◆ **GIVEN TASK**: The lines below are to be quoted exactly, from the first through the one that contains "SC.camera = cam_o".

◆ **DATA PROVIDED**:
————

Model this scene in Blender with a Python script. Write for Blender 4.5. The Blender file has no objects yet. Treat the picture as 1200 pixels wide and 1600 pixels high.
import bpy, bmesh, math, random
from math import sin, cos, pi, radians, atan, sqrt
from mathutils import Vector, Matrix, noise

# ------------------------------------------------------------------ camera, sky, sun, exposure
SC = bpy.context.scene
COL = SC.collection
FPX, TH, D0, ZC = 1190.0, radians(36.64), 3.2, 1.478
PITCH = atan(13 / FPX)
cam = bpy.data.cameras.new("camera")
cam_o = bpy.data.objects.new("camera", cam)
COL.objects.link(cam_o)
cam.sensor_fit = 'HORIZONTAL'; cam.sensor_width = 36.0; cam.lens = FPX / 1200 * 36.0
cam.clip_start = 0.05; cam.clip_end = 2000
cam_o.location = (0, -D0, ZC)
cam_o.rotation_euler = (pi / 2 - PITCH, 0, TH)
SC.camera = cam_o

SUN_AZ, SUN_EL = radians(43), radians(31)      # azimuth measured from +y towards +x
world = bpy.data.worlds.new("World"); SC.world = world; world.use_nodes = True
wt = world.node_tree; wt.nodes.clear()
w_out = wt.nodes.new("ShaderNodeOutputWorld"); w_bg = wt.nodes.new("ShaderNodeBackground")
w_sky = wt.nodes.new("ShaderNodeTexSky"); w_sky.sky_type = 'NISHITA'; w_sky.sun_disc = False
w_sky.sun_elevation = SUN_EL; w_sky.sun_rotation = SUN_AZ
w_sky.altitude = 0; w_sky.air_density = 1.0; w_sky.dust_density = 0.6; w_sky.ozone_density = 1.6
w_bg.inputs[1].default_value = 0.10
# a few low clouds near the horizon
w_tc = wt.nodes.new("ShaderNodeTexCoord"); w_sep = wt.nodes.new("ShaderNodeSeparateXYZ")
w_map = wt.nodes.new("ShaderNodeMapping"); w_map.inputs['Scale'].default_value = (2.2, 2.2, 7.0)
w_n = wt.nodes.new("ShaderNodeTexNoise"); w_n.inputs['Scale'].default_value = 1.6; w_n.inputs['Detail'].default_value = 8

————

◆ **EXERCISE SOLUTION**:
Model this scene in Blender with a Python script. Write for Blender 4.5. The Blender file has no objects yet. Treat the picture as 1200 pixels wide and 1600 pixels high.
import bpy, bmesh, math, random
from math import sin, cos, pi, radians, atan, sqrt
from mathutils import Vector, Matrix, noise

# ------------------------------------------------------------------ camera, sky, sun, exposure
SC = bpy.context.scene
COL = SC.collection
FPX, TH, D0, ZC = 1190.0, radians(36.64), 3.2, 1.478
PITCH = atan(13 / FPX)
cam = bpy.data.cameras.new("camera")
cam_o = bpy.data.objects.new("camera", cam)
COL.objects.link(cam_o)
cam.sensor_fit = 'HORIZONTAL'; cam.sensor_width = 36.0; cam.lens = FPX / 1200 * 36.0
cam.clip_start = 0.05; cam.clip_end = 2000
cam_o.location = (0, -D0, ZC)
cam_o.rotation_euler = (pi / 2 - PITCH, 0, TH)
SC.camera = cam_o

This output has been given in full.